Peter Hessler and his wife Leslie Chang plan to relocate the
family, including their 9-month-old twins, to Egypt.
Gao Erqiang / China Daily

Peter Hessler says his latest offering Country Driving is sociology, anthropology and journalism rolled into one

Peter Hessler, the well-known China writer, appears like someone constantly on the move. The American - in Beijing to promote his most recent book, Country Driving - was staying in a friend's apartment in the Gongti (Workers' Stadium) area of the city. Evidence of a peripatetic lifestyle is everywhere. Clothes are strewn across a bedroom floor, some of which his wife Leslie T. Chang, also a writer, is trying to cram into various bags.

We find refuge on the somewhat overly sunny balcony, necessitating both of us having to wear sunglasses.

"This is actually our first time back (to China) since the Olympics. We now live in southwestern Colorado.
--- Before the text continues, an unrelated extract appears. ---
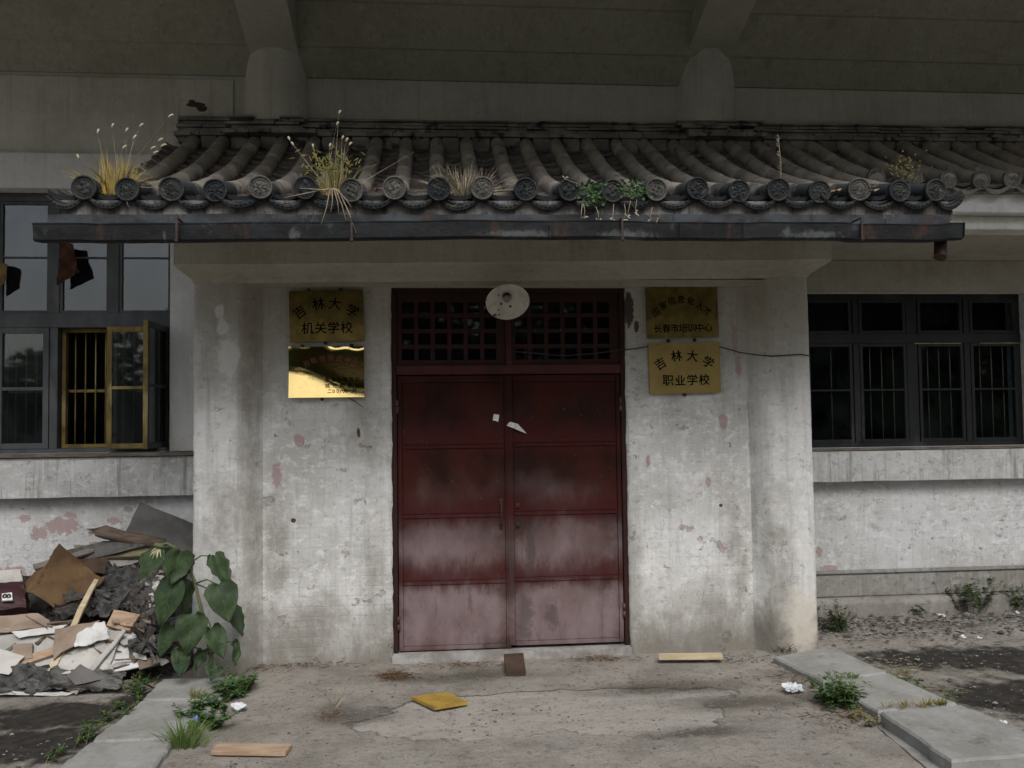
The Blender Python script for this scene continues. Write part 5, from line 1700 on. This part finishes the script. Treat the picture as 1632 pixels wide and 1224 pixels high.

Leslie and I are here to do literary festivals for a month and also keep up with people," he says.

Anyone reading Country Driving, the third in a trilogy of books that began with River Town, published in 2001 and which is still seen as something of a classic about China, will be aware that Hessler does not mind roughing it.

While driving around China in a rented vehicle he sometimes stays overnight in truck stops, where he shares dormitory accommodation with truck drivers.

"Periodically, I would take a break from that. Every week or so I would try and find somewhere I could chill out for a day or so because it was really exhausting," he says.

Fans of River Town, which describes Hessler's total immersion in a new culture as a Peace Corps volunteer teaching English in Fuling, Southwest China's Sichuan province, on the Yangtze River in the mid-1990s, and also Oracle Bones, his second book, will not be disappointed by Country Driving.

Written over almost a decade, the book is divided into three parts with a connecting theme, the story of a country on the move with tens of millions of people migrating to find better-paid work.

The first section is a journey by car along the route of the Great Wall, where Hessler observes a string of villages dying because most people of working age have left to work in the bigger cities.

In the second part, Hessler lives in one such village, Sancha, north of Beijing, and assimilates into the community.

In the third, the author spends time in Zhejiang province with migrant workers making, among other things, the wires that go into bras.

"The goal was to look at the themes you see in these places and delve into them. It is very poignant to go through these places. It is a way of life that is disappearing. It has happened in many other places but here it is a faster pace than in Europe or America," he says.

Hessler, 41, studied creative writing under the tutelage of Pulitzer-prize winning writer John McPhee while at Princeton University before winning a Rhodes scholarship

to study English at Oxford University.

What brings his books alive is the quality of the writing, which Hessler admits is the result of a long gestation process of taking extensive notes, endlessly drafting and redrafting and working on a narrative.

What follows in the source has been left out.